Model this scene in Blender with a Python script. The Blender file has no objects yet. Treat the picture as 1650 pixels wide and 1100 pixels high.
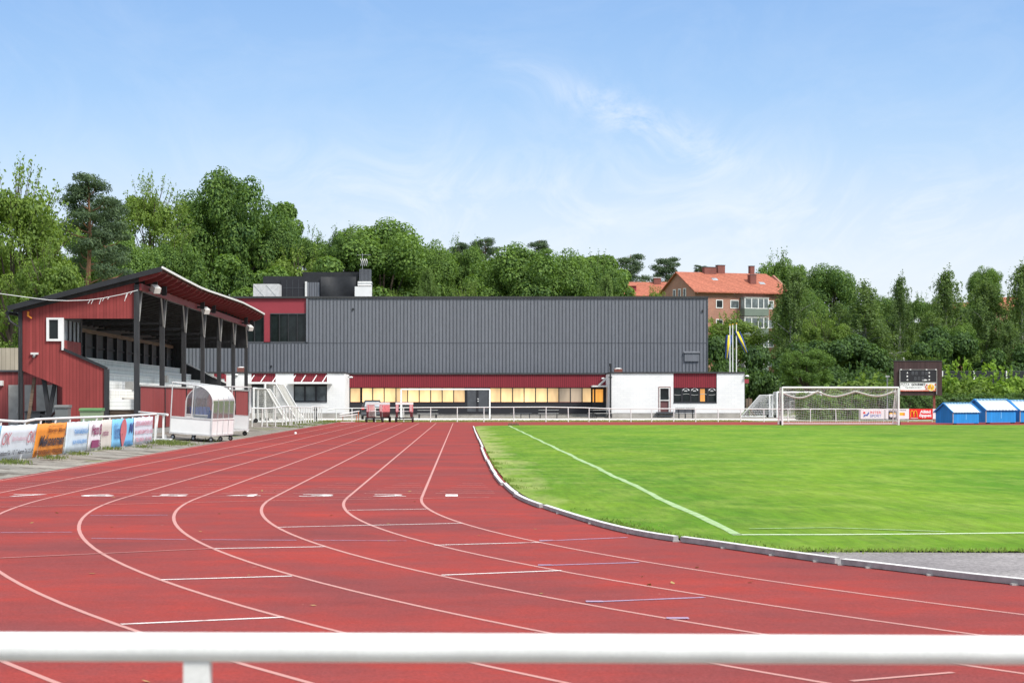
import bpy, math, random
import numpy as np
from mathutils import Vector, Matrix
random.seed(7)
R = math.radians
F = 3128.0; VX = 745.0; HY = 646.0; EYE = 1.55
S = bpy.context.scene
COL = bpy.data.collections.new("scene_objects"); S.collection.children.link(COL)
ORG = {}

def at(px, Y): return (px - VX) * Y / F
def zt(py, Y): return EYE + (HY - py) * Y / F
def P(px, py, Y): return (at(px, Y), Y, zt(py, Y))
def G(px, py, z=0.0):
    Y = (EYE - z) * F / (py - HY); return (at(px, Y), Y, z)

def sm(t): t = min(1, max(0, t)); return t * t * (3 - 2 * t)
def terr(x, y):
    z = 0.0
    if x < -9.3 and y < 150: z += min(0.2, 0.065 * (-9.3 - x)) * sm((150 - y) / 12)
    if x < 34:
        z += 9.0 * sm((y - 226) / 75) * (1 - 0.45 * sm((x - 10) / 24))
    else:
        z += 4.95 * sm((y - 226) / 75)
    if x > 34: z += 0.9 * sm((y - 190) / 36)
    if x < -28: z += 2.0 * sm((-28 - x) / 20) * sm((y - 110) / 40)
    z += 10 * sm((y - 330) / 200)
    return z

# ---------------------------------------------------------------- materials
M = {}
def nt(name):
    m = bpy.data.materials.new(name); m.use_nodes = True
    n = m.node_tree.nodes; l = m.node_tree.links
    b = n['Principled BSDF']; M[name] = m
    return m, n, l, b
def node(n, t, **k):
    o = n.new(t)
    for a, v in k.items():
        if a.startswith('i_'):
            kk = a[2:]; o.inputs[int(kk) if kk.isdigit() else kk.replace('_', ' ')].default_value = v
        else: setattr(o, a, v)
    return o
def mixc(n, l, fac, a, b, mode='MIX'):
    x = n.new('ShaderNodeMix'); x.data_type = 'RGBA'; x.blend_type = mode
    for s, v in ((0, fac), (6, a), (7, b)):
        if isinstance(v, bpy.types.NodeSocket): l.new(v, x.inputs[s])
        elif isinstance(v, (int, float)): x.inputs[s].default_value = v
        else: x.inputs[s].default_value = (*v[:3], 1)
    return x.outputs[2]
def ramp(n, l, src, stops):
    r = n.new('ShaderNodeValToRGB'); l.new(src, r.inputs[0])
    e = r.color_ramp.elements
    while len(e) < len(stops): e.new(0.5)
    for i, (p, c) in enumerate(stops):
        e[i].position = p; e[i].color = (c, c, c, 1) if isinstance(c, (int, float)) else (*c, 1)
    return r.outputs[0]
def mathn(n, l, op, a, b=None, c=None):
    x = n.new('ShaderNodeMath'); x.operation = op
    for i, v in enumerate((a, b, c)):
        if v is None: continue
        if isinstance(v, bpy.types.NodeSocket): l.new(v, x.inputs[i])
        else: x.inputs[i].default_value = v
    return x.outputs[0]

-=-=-

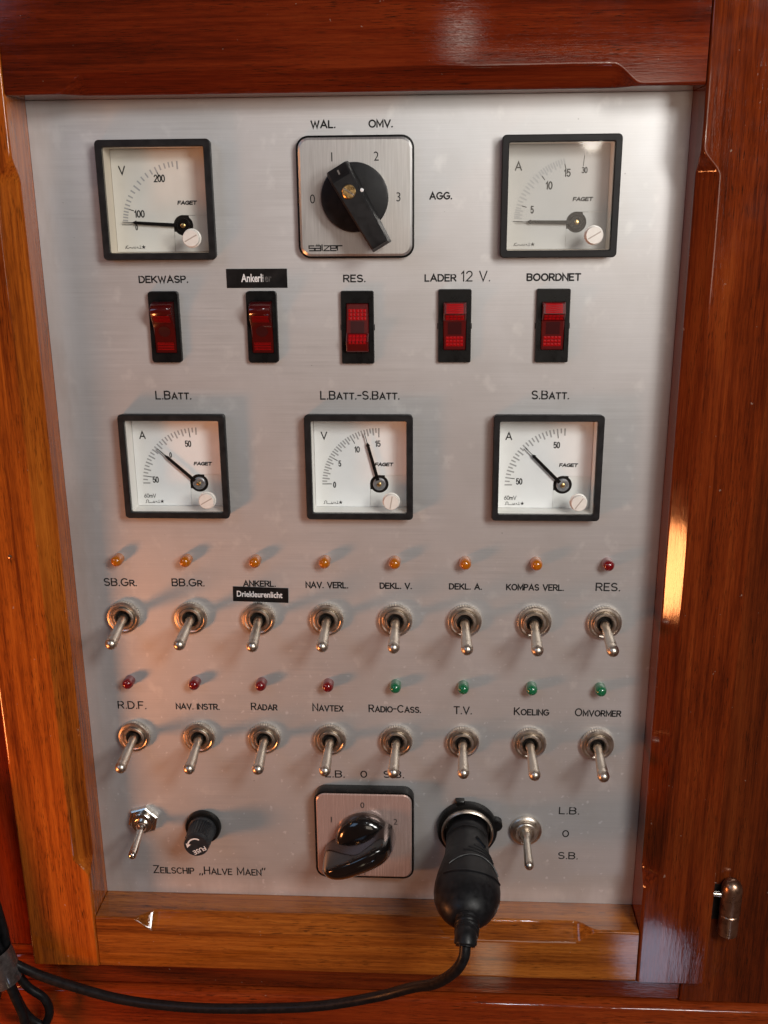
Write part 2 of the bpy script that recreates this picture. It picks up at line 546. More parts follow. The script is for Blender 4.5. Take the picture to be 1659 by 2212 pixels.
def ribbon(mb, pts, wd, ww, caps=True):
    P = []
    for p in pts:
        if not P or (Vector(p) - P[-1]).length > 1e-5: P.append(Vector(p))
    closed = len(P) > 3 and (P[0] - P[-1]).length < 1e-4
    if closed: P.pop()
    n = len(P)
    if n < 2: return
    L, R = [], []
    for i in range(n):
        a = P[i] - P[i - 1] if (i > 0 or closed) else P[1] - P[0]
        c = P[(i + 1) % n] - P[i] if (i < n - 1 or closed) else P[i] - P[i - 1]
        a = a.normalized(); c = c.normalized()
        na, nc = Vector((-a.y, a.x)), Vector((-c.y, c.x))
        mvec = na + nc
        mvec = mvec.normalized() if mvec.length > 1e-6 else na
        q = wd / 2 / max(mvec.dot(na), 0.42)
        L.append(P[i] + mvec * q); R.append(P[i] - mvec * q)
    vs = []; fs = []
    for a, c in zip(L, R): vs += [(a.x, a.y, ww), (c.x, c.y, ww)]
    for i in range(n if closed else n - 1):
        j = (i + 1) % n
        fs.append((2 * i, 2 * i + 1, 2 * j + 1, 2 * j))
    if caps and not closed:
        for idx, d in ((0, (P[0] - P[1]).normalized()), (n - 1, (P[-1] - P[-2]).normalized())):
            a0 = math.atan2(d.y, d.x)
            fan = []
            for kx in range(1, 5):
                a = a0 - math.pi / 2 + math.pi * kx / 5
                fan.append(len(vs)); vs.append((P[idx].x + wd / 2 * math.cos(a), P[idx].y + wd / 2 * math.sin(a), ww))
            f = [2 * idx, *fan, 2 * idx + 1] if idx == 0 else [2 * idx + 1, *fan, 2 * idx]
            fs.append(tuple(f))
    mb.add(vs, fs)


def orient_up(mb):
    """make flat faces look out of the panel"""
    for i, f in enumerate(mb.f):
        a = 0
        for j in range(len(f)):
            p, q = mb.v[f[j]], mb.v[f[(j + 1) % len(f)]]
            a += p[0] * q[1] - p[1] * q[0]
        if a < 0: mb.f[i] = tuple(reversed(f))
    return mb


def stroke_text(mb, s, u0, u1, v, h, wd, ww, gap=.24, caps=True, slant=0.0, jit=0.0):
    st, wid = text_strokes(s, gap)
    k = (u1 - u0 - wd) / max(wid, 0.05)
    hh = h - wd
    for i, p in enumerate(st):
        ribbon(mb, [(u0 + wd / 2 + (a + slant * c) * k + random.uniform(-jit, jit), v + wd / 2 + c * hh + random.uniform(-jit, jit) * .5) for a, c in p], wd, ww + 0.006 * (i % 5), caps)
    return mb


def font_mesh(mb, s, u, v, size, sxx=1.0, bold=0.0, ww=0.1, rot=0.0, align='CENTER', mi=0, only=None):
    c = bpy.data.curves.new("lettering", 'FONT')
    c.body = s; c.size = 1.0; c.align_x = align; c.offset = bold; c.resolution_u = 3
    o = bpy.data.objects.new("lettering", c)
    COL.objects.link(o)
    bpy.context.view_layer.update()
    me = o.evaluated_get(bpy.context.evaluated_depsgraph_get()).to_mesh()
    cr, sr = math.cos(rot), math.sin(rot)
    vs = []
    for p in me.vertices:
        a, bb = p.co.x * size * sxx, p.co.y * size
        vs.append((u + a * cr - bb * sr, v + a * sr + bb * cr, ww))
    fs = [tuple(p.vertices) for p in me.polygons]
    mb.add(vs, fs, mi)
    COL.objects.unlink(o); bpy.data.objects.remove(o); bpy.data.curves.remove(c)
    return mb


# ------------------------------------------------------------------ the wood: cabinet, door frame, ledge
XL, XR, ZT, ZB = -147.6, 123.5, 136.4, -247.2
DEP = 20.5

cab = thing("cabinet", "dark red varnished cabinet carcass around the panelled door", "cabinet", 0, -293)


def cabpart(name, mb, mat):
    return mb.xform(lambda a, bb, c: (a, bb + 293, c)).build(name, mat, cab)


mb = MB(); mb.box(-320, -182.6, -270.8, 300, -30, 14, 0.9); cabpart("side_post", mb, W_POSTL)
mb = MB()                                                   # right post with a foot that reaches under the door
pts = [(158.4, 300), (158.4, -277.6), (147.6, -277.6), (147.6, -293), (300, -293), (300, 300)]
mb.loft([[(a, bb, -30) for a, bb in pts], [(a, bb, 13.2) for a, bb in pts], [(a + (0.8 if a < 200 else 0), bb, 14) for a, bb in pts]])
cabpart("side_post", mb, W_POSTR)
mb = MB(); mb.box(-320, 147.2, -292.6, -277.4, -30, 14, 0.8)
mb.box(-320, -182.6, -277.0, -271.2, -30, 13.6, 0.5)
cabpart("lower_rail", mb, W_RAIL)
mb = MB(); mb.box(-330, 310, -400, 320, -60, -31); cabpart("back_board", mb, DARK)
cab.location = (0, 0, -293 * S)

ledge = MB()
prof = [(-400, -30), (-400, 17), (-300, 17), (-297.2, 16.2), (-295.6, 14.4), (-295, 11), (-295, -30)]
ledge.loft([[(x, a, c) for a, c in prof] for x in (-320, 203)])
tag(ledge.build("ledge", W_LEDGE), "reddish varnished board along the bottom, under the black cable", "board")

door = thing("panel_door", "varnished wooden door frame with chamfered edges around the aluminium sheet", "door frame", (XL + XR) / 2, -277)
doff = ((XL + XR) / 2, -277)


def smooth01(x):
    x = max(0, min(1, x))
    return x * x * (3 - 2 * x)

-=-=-

• **Stated goal**
Scan the material above. Copy each line that holds the word "Blender".

• **Output of the task**
Model this scene in Blender with a Python script. The Blender file has no objects yet. Treat the picture as 1650 pixels wide and 1100 pixels high.
Write part 2 of the bpy script that recreates this picture. It picks up at line 546. More parts follow. The script is for Blender 4.5. Take the picture to be 1659 by 2212 pixels.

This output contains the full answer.